Task:
Write out the whole listing exactly as it stands.

-- Begin Data lines --

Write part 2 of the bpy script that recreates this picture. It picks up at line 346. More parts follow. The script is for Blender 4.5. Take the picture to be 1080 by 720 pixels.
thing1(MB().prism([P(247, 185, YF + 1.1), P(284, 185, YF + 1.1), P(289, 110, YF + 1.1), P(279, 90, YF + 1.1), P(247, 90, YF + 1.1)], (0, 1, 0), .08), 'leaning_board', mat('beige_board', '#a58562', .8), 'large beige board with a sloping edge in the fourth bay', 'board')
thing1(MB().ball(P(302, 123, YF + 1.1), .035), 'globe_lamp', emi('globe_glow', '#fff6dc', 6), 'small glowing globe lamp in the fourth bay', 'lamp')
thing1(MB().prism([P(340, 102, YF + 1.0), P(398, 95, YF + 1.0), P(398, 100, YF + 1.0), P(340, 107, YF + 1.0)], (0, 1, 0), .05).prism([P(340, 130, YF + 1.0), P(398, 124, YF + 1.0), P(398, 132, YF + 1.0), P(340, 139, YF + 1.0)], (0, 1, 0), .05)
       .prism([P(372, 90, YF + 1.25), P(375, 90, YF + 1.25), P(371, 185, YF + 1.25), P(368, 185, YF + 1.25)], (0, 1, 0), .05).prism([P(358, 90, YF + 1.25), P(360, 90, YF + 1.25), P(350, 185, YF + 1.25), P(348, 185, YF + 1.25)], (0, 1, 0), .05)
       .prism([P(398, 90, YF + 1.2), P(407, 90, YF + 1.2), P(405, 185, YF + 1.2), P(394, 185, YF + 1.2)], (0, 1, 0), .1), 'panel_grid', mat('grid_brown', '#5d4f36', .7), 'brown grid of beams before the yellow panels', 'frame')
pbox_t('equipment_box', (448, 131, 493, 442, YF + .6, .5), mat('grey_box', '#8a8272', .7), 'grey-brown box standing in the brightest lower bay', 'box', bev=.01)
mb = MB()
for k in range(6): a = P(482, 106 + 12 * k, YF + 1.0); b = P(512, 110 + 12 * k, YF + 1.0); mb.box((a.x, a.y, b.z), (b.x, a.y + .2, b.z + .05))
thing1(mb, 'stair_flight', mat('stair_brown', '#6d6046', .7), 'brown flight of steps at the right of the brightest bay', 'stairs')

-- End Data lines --

The completed task:
Write part 2 of the bpy script that recreates this picture. It picks up at line 346. More parts follow. The script is for Blender 4.5. Take the picture to be 1080 by 720 pixels.
thing1(MB().prism([P(247, 185, YF + 1.1), P(284, 185, YF + 1.1), P(289, 110, YF + 1.1), P(279, 90, YF + 1.1), P(247, 90, YF + 1.1)], (0, 1, 0), .08), 'leaning_board', mat('beige_board', '#a58562', .8), 'large beige board with a sloping edge in the fourth bay', 'board')
thing1(MB().ball(P(302, 123, YF + 1.1), .035), 'globe_lamp', emi('globe_glow', '#fff6dc', 6), 'small glowing globe lamp in the fourth bay', 'lamp')
thing1(MB().prism([P(340, 102, YF + 1.0), P(398, 95, YF + 1.0), P(398, 100, YF + 1.0), P(340, 107, YF + 1.0)], (0, 1, 0), .05).prism([P(340, 130, YF + 1.0), P(398, 124, YF + 1.0), P(398, 132, YF + 1.0), P(340, 139, YF + 1.0)], (0, 1, 0), .05)
       .prism([P(372, 90, YF + 1.25), P(375, 90, YF + 1.25), P(371, 185, YF + 1.25), P(368, 185, YF + 1.25)], (0, 1, 0), .05).prism([P(358, 90, YF + 1.25), P(360, 90, YF + 1.25), P(350, 185, YF + 1.25), P(348, 185, YF + 1.25)], (0, 1, 0), .05)
       .prism([P(398, 90, YF + 1.2), P(407, 90, YF + 1.2), P(405, 185, YF + 1.2), P(394, 185, YF + 1.2)], (0, 1, 0), .1), 'panel_grid', mat('grid_brown', '#5d4f36', .7), 'brown grid of beams before the yellow panels', 'frame')
pbox_t('equipment_box', (448, 131, 493, 442, YF + .6, .5), mat('grey_box', '#8a8272', .7), 'grey-brown box standing in the brightest lower bay', 'box', bev=.01)
mb = MB()
for k in range(6): a = P(482, 106 + 12 * k, YF + 1.0); b = P(512, 110 + 12 * k, YF + 1.0); mb.box((a.x, a.y, b.z), (b.x, a.y + .2, b.z + .05))
thing1(mb, 'stair_flight', mat('stair_brown', '#6d6046', .7), 'brown flight of steps at the right of the brightest bay', 'stairs')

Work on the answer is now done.